(What is asked): Output the data that follows exactly, line for line.

[start]

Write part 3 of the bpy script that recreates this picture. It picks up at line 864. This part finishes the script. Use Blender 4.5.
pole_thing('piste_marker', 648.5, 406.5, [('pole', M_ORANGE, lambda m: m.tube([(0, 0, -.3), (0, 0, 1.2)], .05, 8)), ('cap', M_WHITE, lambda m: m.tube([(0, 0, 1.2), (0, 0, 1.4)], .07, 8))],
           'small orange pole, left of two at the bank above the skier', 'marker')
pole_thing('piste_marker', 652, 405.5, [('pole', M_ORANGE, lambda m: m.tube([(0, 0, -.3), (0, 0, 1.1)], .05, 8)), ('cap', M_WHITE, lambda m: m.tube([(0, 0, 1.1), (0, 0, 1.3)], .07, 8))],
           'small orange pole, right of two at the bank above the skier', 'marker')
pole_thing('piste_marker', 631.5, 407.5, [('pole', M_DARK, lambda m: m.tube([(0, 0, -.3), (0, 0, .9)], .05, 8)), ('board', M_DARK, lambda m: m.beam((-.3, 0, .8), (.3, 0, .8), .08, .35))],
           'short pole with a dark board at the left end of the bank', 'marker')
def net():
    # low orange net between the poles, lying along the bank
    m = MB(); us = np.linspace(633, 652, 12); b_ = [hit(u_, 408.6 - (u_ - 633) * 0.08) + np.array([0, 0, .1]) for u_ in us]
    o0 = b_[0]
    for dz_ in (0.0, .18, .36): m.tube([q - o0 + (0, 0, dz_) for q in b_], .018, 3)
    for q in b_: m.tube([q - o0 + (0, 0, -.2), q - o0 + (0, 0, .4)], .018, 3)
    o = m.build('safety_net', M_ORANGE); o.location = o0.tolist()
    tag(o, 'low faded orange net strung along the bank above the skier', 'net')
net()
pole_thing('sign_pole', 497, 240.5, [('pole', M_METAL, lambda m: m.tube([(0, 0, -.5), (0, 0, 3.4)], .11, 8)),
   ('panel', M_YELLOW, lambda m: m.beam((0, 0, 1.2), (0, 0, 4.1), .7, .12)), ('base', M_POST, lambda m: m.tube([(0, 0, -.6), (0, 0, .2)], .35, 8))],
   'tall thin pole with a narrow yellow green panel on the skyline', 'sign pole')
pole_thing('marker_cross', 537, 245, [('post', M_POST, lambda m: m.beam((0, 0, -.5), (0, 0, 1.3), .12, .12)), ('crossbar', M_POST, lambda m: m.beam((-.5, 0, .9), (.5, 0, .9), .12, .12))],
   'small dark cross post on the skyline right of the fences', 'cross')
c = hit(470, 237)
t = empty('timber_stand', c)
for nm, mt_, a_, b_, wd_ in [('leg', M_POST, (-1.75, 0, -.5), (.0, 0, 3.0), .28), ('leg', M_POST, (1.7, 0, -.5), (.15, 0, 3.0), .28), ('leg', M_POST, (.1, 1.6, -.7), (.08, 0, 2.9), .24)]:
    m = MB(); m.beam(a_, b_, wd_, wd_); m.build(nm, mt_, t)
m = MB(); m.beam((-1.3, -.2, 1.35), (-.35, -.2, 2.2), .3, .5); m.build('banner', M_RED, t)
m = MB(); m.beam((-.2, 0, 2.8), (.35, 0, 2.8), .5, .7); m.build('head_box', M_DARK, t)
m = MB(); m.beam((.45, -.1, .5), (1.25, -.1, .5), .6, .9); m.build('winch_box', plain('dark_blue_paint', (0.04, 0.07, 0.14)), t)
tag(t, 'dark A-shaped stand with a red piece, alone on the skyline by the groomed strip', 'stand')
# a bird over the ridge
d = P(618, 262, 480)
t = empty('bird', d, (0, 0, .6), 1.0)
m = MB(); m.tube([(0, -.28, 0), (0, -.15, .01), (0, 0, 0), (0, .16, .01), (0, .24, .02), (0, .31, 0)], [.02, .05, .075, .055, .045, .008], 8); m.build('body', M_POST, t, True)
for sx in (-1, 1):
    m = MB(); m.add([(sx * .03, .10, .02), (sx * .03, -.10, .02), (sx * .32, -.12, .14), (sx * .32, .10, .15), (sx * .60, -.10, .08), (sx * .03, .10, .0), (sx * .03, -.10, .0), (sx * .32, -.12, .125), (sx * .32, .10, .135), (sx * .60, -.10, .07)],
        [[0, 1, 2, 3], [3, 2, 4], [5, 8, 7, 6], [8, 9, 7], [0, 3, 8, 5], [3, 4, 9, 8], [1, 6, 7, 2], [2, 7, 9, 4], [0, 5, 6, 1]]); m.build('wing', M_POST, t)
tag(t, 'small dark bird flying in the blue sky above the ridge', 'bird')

[end]

(Result):
Write part 3 of the bpy script that recreates this picture. It picks up at line 864. This part finishes the script. Use Blender 4.5.
pole_thing('piste_marker', 648.5, 406.5, [('pole', M_ORANGE, lambda m: m.tube([(0, 0, -.3), (0, 0, 1.2)], .05, 8)), ('cap', M_WHITE, lambda m: m.tube([(0, 0, 1.2), (0, 0, 1.4)], .07, 8))],
           'small orange pole, left of two at the bank above the skier', 'marker')
pole_thing('piste_marker', 652, 405.5, [('pole', M_ORANGE, lambda m: m.tube([(0, 0, -.3), (0, 0, 1.1)], .05, 8)), ('cap', M_WHITE, lambda m: m.tube([(0, 0, 1.1), (0, 0, 1.3)], .07, 8))],
           'small orange pole, right of two at the bank above the skier', 'marker')
pole_thing('piste_marker', 631.5, 407.5, [('pole', M_DARK, lambda m: m.tube([(0, 0, -.3), (0, 0, .9)], .05, 8)), ('board', M_DARK, lambda m: m.beam((-.3, 0, .8), (.3, 0, .8), .08, .35))],
           'short pole with a dark board at the left end of the bank', 'marker')
def net():
    # low orange net between the poles, lying along the bank
    m = MB(); us = np.linspace(633, 652, 12); b_ = [hit(u_, 408.6 - (u_ - 633) * 0.08) + np.array([0, 0, .1]) for u_ in us]
    o0 = b_[0]
    for dz_ in (0.0, .18, .36): m.tube([q - o0 + (0, 0, dz_) for q in b_], .018, 3)
    for q in b_: m.tube([q - o0 + (0, 0, -.2), q - o0 + (0, 0, .4)], .018, 3)
    o = m.build('safety_net', M_ORANGE); o.location = o0.tolist()
    tag(o, 'low faded orange net strung along the bank above the skier', 'net')
net()
pole_thing('sign_pole', 497, 240.5, [('pole', M_METAL, lambda m: m.tube([(0, 0, -.5), (0, 0, 3.4)], .11, 8)),
   ('panel', M_YELLOW, lambda m: m.beam((0, 0, 1.2), (0, 0, 4.1), .7, .12)), ('base', M_POST, lambda m: m.tube([(0, 0, -.6), (0, 0, .2)], .35, 8))],
   'tall thin pole with a narrow yellow green panel on the skyline', 'sign pole')
pole_thing('marker_cross', 537, 245, [('post', M_POST, lambda m: m.beam((0, 0, -.5), (0, 0, 1.3), .12, .12)), ('crossbar', M_POST, lambda m: m.beam((-.5, 0, .9), (.5, 0, .9), .12, .12))],
   'small dark cross post on the skyline right of the fences', 'cross')
c = hit(470, 237)
t = empty('timber_stand', c)
for nm, mt_, a_, b_, wd_ in [('leg', M_POST, (-1.75, 0, -.5), (.0, 0, 3.0), .28), ('leg', M_POST, (1.7, 0, -.5), (.15, 0, 3.0), .28), ('leg', M_POST, (.1, 1.6, -.7), (.08, 0, 2.9), .24)]:
    m = MB(); m.beam(a_, b_, wd_, wd_); m.build(nm, mt_, t)
m = MB(); m.beam((-1.3, -.2, 1.35), (-.35, -.2, 2.2), .3, .5); m.build('banner', M_RED, t)
m = MB(); m.beam((-.2, 0, 2.8), (.35, 0, 2.8), .5, .7); m.build('head_box', M_DARK, t)
m = MB(); m.beam((.45, -.1, .5), (1.25, -.1, .5), .6, .9); m.build('winch_box', plain('dark_blue_paint', (0.04, 0.07, 0.14)), t)
tag(t, 'dark A-shaped stand with a red piece, alone on the skyline by the groomed strip', 'stand')
# a bird over the ridge
d = P(618, 262, 480)
t = empty('bird', d, (0, 0, .6), 1.0)
m = MB(); m.tube([(0, -.28, 0), (0, -.15, .01), (0, 0, 0), (0, .16, .01), (0, .24, .02), (0, .31, 0)], [.02, .05, .075, .055, .045, .008], 8); m.build('body', M_POST, t, True)
for sx in (-1, 1):
    m = MB(); m.add([(sx * .03, .10, .02), (sx * .03, -.10, .02), (sx * .32, -.12, .14), (sx * .32, .10, .15), (sx * .60, -.10, .08), (sx * .03, .10, .0), (sx * .03, -.10, .0), (sx * .32, -.12, .125), (sx * .32, .10, .135), (sx * .60, -.10, .07)],
        [[0, 1, 2, 3], [3, 2, 4], [5, 8, 7, 6], [8, 9, 7], [0, 3, 8, 5], [3, 4, 9, 8], [1, 6, 7, 2], [2, 7, 9, 4], [0, 5, 6, 1]]); m.build('wing', M_POST, t)
tag(t, 'small dark bird flying in the blue sky above the ridge', 'bird')